Dietls wahres Thema – das ist schließlich das Mindeste, was man von einem Autorenfilmer erwarten darf – ist das Thema all seiner Filme: wie Leute sich mit jener Lüge arrangieren, die sie irgendwann für ihr Leben halten, und welchen Preis sie dafür zahlen. Schon immer interessierten Dietl jene Menschen, die im eigenen Saft schmoren, und je mehr er sich dabei mit den Medien beschäftigte, desto hermetischer wurde die Welt seiner Filme: die Münchner Schickeria in KIR ROYAL, die Illustriertenwelt in SCHTONK, die Filmbranche in rOSSINI und nun ein TV-Sender in LATE SHOW. All das war immer so haarscharf an der Realität entlanginszeniert, daß klar sein mußte, worum es nicht geht: nicht ums getreue Abbild der Wirklichkeit, nicht um ein „Who is who” der Branchen, nicht um eine Kritik an den Vorbildern.

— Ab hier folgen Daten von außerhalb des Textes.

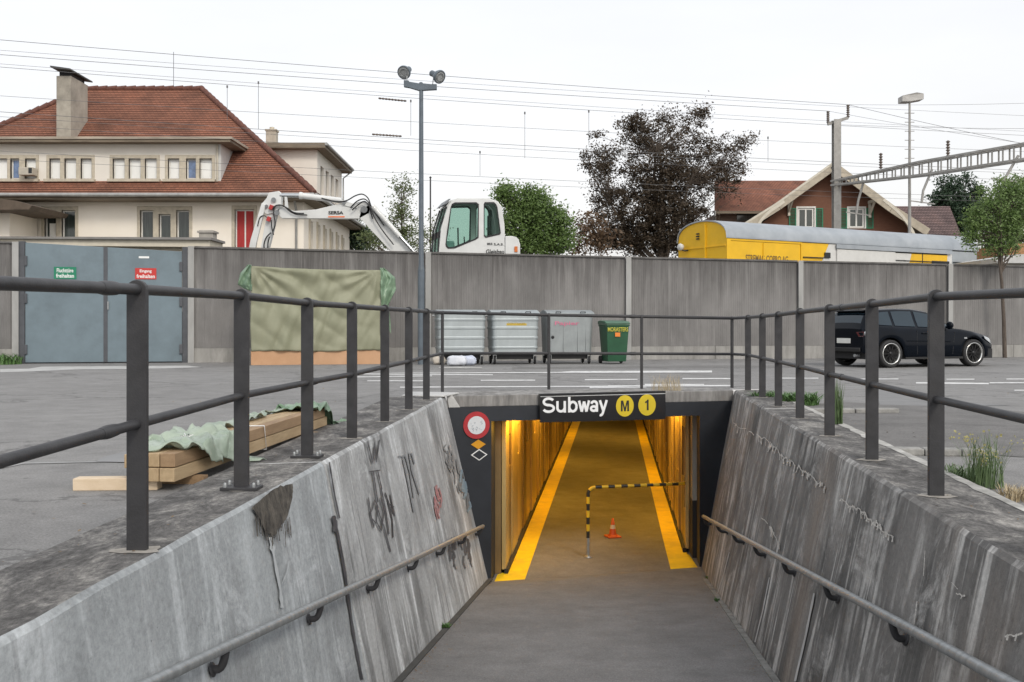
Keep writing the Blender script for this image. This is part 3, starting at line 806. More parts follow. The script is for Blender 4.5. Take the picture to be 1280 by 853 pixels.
def sub(path, s0, s1):
    out = []; acc = 0
    for i in range(len(path) - 1):
        a_, b_ = path[i], path[i + 1]; l_ = (b_ - a_).length
        if acc + l_ >= s0 and acc <= s1:
            t0 = max(0, (s0 - acc) / l_); t1 = min(1, (s1 - acc) / l_)
            p0_, p1_ = a_.lerp(b_, t0), a_.lerp(b_, t1)
            if not out or (out[-1] - p0_).length > 1e-5: out.append(p0_)
            if (out[-1] - p1_).length > 1e-5: out.append(p1_)
        acc += l_
    return out
tot = resample(path, 0)
by, bk = mat('barrier_yellow', (.62, .40, .02), .5, var=.1), mat('barrier_black', (.02, .02, .02), .5)
s_ = 0; i = 0
mb = MB(); mb.tube(sub(path, 0, .28), .0235, 12); mb.build('bare_tube', galv, hb)
s_ = .28
while s_ < tot - .01:
    e_ = min(tot, s_ + .098); mb = MB(); mb.tube(sub(path, s_, e_), .024 if i % 2 else .0242, 12); mb.build('stripe_band', by if i % 2 else bk, hb); s_ = e_; i += 1
mb = MB(); mb.lathe([(.055, 0), (.055, .012), (.03, .03)], b0, (0, 0, 1), 16); mb.build('foot_flange', galv, hb)
cn = G(766, 671.5, FL)
co = thing('traffic_cone', 'small orange traffic cone with a white band on the tunnel floor', 'traffic cone', cn)
org_ = mat('cone_orange', (.62, .10, .02), .5, var=.15, dirt=.3); 
mb = MB(); mb.box(cn + Vector((0, 0, .012)), (.215, .215, .024), rz=.3); mb.build('base', org_, co, bevel=.008)
def cone_band(z0, z1, m, nm, e=0):
    r = lambda z: .062 - .047 * (z / .27) + e
    mb = MB(); mb.lathe([(r(z0), z0 + .024), (r(z1), z1 + .024)] + ([(0.0, z1 + .026)] if nm == 'tip' else []), cn, (0, 0, 1), 24); mb.build(nm, m, co)
mb = MB(); mb.lathe([(.085, .02), (.075, .04), (.060, .045), (.06, .05)], cn, (0, 0, 1), 24); mb.build('collar', org_, co)
cone_band(0.02, .11, org_, 'body'); cone_band(.11, .17, mat('cone_white', (.7, .62, .5), .5), 'white_band', .001); cone_band(.17, .27, org_, 'tip')
mb = MB(); cxy = G(826, 722, FL)
mb.disc(cxy + Vector((0, 0, .018)), (1, .1, 0), (-.1, 1, 0), .30, n=40, rv=.95)  # reddish-brown floor stain, drawn as an added disc with a dark ring
st_ = mb.build('floor_stain_disc', mat('red_brown_stain', (.10, .045, .03), .8, col2=(.17, .08, .055), scale=20, bump=.8, bscale=70)); struct(st_)
mb = MB(); mb.disc(cxy + Vector((0, 0, .016)), (1, .1, 0), (-.1, 1, 0), .36, .30, n=40, rv=.95); struct(mb.build('floor_stain_rim', mat('dark_stain_rim', (.10, .09, .085), .6)))

# ---- guard railing: posts, two pipes, sleeves, foot plates
gr = thing('guard_railing', 'charcoal steel guard railing with two pipes running round three sides of the ramp cut', 'railing', (-1.5, 4, CAP))
def postdata(lst):
    out = []
    for (px, pb, pr) in lst:
        b_ = G(px, pb, CAP); out.append((b_, EYE + (HOR - pr) / F * b_.y))
    return out
left = postdata([(172, 688, 362), (302, 612, 370), (384, 572, 379), (440, 548, 383), (481, 527, 386), (511, 512, 388), (533, 500, 389.5)])
end = postdata([(553, 490, 391), (686, 487, 394), (802, 486, 396), (915, 485, 398)])
right = postdata([(935, 488, 397), (953, 497, 395.5), (973, 508, 393.5), (1000, 523, 390), (1037, 545, 386), (1090, 575, 380.5), (1170, 620, 371)])
dl = (left[1][0] - left[0][0]); dr = (right[-1][0] - right[-2][0])
left = [(left[0][0] - Vector((.02, 1.42, 0)) * k, 1.068) for k in (3, 2, 1)] + left
right = right + [(right[-1][0] - Vector((.10, 1.5, 0)) * k, 1.082) for k in (1, 2, 3)]
def post(p, zr, along, wd, th):
    """flat bar standing across the rail, rounded head"""
    mb = MB(); across = Vector((along.y, -along.x, 0)).normalized(); along = along.normalized()
    h = wd / 2; zc = zr
    prof = [p + across * -h, p + across * h, Vector((p.x, p.y, zc)) + across * h]
    for k in range(1, 8):
        a_ = math.pi * k / 8; prof.append(Vector((p.x, p.y, zc)) + across * (h * math.cos(a_)) + Vector((0, 0, h * math.sin(a_) * .95)))
    prof.append(Vector((p.x, p.y, zc)) - across * h)
    mb.prism([q_ - along * th / 2 for q_ in prof], along * th)
    return mb.build('post', ironm, gr, bevel=.003, seg=1)
for lst, wd, th in ((left, .080, .030), (end, .056, .030), (right, .080, .030)):
    for i, (p, zr) in enumerate(lst):
        al = lst[min(i + 1, len(lst) - 1)][0] - lst[max(i - 1, 0)][0]; al.z = 0
        post(p, zr, al, wd, th)
top = [Vector((p.x, p.y, z)) for p, z in left + end + right]
mid = [Vector((p.x, p.y, CAP + (z - CAP) * .485)) for p, z in left + end + right]
zig = lambda a_: a_
for pth, r_ in ((top, .0225), (mid, .0205)):
    mb = MB(); mb.tube(pth, r_, 14); mb.build('rail_pipe', ironm, gr)
    def sleeve(i, t, ln=.14):
        a_, b_ = pth[i], pth[i + 1]; d = (b_ - a_); c_ = a_ + d * t; d.normalize()
        mb = MB(); mb.tube([c_ - d * ln / 2, c_ - d * ln * .15, c_ + d * ln * .15, c_ + d * ln / 2], r_ + .004, 14, radii=[r_ + .001, r_ + .0055, r_ + .0055, r_ + .003]); mb.build('pipe_sleeve', ironm, gr)
    sleeve(2, .80); sleeve(5, .12); sleeve(13 + 0, .3) if False else None
    sleeve(len(left) + len(end) + 4, .32, .1); sleeve(8, .5, .08); sleeve(len(left) + 1, .9, .1)
for i in (4, 5):
    p, z = left[i]
    mb = MB(); mb.box(p + Vector((0, 0, .009)), (.20, .13, .018), rz=-.06); fp = mb.build('foot_plate', ironm, gr, bevel=.003)
    for sx in (-1, 1):
        for sy in (-1, 1):
            mb = MB(); mb.lathe([(.0, .046), (.008, .042), (.010, .034), (.010, .018)], p + Vector((sx * .078, sy * .045, 0)), (0, 0, 1), 8); mb.build('bolt', galv, fp)
for p, z in left + right:
    if p.y < 0: continue
    mb = MB(); nn = 14
    v_ = [Vector((p.x + math.cos(2 * math.pi * k / nn) * (.085 + R.uniform(-.02, .03)), p.y + math.sin(2 * math.pi * k / nn) * (.07 + R.uniform(-.02, .03)), CAP + .0025)) for k in range(nn)]
    mb.add(v_, [tuple(range(nn))]); mb.build('mortar_pad', mat('pale_mortar', (.30, .28, .25), .95, var=.3, scale=12, bump=.6), gr)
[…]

Dietl benutzt jenes Verwirrspiel zwischen Welt und Fiktion auf die gleiche Weise, wie auch seine Figuren irgendwann zwischen Wahrheit und Lüge nicht mehr unterscheiden können und wollen. Immer wieder steigern sie sich in etwas hinein, was sie dann fürs wahre Leben halten: die Chefetage des Verlags in SCHTONK, die gemeinsam alle Zweifel an der Echtheit des Führertagebuchs überwindet; die Filmschickeria, die sich allabendlich im ROSSINI gegenseitig irgendwelcher Gefühle versichert, die vom Herzen längst nicht mehr gedeckt sind; und nun Veronica Ferres, die von den Klischees der blonden, blöden Serienschauspielerin angeekelt in ein Bauernhofidyll mit weißen Gäulen und Mondenschein flieht, das keine Werbung abgeschmackter inszenieren könnte. Und all die anderen Idealisten, die irgendwann ihre Seele verkaufen, müssen auch feststellen, daß es kein Zurück gibt. Daß das Wahre, Gute, Schöne ein frommer Wunsch ist, den diese Welt einfach nicht hergibt. Das ist bei Helmut Dietl nicht Zynismus, sondern die reine Verzweiflung.

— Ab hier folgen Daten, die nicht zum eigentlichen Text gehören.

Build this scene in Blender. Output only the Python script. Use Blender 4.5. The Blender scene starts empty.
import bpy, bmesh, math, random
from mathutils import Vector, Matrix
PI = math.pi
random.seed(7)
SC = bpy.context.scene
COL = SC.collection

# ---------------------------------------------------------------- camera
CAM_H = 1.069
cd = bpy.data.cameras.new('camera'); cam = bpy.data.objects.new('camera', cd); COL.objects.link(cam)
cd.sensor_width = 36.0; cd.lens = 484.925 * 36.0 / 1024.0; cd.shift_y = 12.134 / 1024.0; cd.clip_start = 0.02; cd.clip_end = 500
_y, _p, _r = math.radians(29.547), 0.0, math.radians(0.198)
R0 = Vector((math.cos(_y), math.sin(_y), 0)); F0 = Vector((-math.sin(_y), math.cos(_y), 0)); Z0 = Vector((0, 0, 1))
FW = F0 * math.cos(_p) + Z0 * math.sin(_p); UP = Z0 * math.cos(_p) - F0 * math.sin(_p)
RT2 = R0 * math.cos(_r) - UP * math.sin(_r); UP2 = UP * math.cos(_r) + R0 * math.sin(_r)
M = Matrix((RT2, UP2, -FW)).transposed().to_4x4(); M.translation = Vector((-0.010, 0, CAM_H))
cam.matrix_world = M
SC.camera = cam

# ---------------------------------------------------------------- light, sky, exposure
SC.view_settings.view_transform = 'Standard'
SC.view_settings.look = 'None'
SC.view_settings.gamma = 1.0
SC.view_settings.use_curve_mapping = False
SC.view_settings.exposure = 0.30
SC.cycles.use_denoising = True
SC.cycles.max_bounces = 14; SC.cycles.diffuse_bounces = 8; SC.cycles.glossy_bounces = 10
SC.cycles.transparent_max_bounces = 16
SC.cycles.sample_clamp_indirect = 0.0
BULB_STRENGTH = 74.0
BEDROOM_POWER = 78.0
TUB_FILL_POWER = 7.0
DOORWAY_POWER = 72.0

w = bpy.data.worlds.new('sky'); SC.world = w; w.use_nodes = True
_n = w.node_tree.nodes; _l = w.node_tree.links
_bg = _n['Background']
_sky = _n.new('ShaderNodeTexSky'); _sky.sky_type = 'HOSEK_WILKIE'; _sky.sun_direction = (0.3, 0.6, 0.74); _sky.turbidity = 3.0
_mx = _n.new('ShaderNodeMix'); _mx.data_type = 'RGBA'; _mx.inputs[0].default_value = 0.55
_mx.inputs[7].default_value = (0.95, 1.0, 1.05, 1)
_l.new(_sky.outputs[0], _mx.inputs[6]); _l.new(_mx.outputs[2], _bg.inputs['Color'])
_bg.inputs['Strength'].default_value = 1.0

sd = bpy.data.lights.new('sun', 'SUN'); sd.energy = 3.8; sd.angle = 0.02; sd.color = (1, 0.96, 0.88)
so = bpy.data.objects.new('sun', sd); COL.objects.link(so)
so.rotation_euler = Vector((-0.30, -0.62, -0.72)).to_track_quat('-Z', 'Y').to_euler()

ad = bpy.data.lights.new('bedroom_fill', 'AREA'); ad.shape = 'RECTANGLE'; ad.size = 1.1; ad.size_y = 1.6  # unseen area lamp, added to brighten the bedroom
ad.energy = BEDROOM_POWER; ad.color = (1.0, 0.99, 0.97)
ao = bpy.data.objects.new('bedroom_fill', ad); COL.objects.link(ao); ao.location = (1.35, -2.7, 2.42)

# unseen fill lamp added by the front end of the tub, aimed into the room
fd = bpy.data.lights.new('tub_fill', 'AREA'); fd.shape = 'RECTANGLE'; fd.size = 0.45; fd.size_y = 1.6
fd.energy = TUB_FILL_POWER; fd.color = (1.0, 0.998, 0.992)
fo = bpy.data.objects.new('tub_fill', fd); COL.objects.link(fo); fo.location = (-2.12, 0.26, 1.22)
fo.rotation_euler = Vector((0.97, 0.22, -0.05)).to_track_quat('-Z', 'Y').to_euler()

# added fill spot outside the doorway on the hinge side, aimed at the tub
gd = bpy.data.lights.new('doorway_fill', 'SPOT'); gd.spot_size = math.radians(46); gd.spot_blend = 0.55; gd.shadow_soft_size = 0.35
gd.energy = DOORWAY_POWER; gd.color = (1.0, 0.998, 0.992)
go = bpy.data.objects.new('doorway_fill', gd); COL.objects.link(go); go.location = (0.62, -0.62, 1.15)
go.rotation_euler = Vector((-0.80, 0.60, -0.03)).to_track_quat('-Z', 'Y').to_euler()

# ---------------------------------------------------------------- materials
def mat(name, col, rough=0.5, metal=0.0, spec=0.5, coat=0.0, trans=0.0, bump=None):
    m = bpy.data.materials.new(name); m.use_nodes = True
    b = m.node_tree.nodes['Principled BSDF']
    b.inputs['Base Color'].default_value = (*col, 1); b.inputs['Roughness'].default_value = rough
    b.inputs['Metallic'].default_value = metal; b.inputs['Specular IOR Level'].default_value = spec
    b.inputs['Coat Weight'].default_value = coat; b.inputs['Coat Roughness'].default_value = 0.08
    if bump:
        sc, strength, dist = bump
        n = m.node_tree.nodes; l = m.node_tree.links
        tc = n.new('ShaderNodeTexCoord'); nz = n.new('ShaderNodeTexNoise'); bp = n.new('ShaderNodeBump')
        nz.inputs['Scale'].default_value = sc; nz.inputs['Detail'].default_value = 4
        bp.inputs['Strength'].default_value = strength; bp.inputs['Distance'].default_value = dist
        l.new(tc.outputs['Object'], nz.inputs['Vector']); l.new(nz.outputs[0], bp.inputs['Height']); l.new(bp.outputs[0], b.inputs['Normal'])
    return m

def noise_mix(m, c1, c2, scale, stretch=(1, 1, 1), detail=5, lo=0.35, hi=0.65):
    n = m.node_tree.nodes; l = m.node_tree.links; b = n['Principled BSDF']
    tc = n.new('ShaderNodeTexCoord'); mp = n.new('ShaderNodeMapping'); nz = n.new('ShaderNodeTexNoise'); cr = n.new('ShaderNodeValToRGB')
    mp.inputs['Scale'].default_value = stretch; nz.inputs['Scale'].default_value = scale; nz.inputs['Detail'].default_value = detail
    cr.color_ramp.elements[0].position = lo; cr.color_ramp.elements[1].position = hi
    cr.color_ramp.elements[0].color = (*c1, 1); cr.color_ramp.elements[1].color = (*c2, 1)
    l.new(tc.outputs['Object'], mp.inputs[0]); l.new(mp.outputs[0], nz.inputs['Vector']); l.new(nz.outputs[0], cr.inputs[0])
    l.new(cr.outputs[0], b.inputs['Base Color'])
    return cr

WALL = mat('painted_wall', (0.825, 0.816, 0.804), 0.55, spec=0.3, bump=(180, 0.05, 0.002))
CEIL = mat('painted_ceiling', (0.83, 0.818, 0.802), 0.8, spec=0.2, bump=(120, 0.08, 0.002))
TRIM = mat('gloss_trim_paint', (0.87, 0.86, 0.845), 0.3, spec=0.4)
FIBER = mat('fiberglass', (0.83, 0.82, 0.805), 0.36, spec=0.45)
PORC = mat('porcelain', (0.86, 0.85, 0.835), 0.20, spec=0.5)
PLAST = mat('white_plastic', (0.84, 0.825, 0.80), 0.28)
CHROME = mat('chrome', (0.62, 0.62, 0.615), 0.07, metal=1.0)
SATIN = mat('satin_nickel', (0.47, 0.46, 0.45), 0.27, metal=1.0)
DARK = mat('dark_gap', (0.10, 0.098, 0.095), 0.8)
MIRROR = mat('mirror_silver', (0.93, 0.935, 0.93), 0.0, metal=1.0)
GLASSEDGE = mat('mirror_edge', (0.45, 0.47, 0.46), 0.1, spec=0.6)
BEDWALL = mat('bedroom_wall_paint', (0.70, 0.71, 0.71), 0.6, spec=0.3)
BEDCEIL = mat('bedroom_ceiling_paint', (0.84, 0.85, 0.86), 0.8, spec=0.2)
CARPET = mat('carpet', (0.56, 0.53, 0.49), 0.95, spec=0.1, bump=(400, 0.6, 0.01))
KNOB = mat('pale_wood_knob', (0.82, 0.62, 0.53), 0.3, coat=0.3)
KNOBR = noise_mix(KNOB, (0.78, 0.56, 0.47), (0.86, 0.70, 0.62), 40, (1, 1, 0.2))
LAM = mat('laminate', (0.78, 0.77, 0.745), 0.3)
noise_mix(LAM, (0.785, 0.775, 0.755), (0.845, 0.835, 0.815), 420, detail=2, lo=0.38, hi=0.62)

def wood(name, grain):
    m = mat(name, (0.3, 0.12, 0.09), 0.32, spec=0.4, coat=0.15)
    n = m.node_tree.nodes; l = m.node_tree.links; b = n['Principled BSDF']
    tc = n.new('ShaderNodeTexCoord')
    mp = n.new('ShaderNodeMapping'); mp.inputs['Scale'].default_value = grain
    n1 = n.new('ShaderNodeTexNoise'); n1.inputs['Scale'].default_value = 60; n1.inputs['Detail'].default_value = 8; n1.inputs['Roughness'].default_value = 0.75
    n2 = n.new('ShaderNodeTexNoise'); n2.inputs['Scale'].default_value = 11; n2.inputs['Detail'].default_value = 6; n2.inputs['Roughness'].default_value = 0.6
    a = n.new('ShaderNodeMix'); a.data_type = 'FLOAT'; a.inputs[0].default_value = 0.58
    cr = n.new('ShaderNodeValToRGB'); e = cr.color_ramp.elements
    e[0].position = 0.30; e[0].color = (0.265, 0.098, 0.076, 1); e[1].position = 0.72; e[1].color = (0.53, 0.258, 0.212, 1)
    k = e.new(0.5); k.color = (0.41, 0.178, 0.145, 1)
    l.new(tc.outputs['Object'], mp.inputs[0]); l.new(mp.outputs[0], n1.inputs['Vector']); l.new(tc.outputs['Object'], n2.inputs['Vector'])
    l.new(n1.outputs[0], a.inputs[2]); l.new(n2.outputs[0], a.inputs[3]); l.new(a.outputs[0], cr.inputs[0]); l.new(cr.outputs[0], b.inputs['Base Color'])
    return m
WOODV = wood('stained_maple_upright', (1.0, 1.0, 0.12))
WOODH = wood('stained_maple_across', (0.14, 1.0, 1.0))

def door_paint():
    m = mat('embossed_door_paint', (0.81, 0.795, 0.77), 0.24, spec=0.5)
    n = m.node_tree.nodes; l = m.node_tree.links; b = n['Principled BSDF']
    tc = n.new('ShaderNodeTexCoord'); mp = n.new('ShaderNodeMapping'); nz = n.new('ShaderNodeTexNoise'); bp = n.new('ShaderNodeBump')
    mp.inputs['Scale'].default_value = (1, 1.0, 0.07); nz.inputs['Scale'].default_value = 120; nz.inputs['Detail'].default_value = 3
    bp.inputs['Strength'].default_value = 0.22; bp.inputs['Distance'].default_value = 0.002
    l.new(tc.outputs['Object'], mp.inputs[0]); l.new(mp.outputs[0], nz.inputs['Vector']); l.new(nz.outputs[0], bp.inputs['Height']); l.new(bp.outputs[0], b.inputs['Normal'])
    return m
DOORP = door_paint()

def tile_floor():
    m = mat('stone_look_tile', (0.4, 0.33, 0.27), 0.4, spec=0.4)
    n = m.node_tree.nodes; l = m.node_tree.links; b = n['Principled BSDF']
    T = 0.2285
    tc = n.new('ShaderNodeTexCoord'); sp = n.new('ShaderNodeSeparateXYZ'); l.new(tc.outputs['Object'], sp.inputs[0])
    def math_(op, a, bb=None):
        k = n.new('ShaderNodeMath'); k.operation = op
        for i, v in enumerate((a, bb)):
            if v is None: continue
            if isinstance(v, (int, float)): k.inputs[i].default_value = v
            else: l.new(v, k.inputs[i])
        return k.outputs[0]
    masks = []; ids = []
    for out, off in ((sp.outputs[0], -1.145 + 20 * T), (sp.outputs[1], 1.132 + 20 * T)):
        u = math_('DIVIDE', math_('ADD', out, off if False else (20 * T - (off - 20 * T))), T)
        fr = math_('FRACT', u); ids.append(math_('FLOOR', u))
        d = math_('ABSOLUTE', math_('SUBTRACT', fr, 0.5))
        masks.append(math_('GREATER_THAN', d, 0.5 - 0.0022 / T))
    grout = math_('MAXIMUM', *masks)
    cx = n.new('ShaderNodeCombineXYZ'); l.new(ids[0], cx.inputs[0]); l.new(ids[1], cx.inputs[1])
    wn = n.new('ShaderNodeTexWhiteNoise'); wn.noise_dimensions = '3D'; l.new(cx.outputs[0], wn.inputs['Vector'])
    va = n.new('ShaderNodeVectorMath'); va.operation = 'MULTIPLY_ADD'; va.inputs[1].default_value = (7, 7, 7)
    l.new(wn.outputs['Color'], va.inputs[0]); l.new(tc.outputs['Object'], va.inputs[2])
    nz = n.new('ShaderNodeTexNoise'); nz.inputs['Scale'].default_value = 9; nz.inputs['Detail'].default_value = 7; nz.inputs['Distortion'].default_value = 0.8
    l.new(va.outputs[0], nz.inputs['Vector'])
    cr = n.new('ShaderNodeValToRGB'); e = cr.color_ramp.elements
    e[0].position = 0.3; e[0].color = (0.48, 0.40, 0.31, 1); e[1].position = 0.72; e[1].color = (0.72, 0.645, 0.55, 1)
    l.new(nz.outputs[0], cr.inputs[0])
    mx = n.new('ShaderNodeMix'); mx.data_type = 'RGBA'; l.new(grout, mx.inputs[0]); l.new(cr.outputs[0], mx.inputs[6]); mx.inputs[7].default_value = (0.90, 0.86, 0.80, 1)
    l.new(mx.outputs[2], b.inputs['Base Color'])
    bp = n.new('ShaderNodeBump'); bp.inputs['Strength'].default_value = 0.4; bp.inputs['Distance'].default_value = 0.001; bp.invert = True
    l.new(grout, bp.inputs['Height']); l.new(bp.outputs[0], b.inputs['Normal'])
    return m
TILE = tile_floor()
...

LATE SHOW fügt sich also maßgerecht in Dietls Universum, aber das kann auf Dauer nicht die Frage verdrängen, ob der Film auch für sich bestehen kann. Und auch wenn es langweilig ist, einem Regisseur stets vorzuhalten, seine früheren Sachen seien besser gewesen, so gilt das doch auch diesmal. Thomas Gottschalk und Harald Schmidt geben ihr Bestes – aber das reicht nur für einen halben Film. Am Ende bleiben sie so blaß wie all die anderen Figuren. Es fehlt ihnen, was die MÜNCHNER GESCHICHTEN oder MONACO FRANZE auszeichnete: ein Herz, das auch wider besseres Wissen des Regisseurs schlägt. Das nennt man Hoffnung. Davon lebt auch das Kino.
LATE SHOW, BRD 1999 – Regie: Helmut Dietl. Buch: Dietl und Christoph Mueller. Kamera: Gernot Roll. Szenenbild: Albrecht Konrad. Musik: Stephan Zacharias. Darsteller: Thomas Gottschalk, Harald Schmidt, Veronica Ferres, Jasmin Tabatabai, Otto Schenk, Dieter Pfaff, Olli Dittrich, Gaby Dohm, Huub Stapel, Ernst Hilbich. Constantin. 111 Minuten.